• [The task]
Give back exactly the lines from the start of the listing to the line containing "from mathutils.geometry import", inclusive, and nothing beyond them.

• [Dataset excerpt]
------------------------------------------------------------------------

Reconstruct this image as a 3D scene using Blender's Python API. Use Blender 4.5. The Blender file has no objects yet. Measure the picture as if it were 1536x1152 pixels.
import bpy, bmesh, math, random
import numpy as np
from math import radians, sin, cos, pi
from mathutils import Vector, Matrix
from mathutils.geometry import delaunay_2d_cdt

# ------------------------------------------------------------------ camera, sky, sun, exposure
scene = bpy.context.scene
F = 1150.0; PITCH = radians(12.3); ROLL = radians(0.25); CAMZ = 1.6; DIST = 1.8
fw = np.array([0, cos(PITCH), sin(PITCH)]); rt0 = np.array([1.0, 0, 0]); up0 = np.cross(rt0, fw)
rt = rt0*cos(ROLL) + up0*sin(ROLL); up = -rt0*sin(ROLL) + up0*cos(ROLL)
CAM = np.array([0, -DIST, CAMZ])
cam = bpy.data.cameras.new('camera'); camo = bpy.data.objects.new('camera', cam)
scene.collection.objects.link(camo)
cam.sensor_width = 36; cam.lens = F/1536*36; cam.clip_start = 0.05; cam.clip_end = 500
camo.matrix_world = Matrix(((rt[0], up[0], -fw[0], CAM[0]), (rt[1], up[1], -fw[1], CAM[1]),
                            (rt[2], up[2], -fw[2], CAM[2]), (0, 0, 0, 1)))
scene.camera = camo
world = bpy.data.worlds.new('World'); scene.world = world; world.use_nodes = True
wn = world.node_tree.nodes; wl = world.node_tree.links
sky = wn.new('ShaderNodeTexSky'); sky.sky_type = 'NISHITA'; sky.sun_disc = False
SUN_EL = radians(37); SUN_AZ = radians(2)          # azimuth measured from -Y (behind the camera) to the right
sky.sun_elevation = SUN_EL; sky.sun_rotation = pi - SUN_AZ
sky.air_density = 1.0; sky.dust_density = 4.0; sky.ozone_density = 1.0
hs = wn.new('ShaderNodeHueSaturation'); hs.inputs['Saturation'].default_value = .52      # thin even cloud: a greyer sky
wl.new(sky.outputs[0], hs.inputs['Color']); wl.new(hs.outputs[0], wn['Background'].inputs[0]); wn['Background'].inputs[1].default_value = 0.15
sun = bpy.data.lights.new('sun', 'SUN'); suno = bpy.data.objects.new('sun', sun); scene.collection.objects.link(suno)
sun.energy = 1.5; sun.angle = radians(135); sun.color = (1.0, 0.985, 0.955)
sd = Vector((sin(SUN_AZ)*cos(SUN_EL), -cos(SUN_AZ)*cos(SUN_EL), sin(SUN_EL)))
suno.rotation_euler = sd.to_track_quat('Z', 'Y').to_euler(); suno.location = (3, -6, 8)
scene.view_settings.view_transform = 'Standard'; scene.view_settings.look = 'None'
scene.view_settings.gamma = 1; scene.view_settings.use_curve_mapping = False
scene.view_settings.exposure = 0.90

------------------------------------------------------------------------

• [Solution for this problem]
Reconstruct this image as a 3D scene using Blender's Python API. Use Blender 4.5. The Blender file has no objects yet. Measure the picture as if it were 1536x1152 pixels.
import bpy, bmesh, math, random
import numpy as np
from math import radians, sin, cos, pi
from mathutils import Vector, Matrix
from mathutils.geometry import delaunay_2d_cdt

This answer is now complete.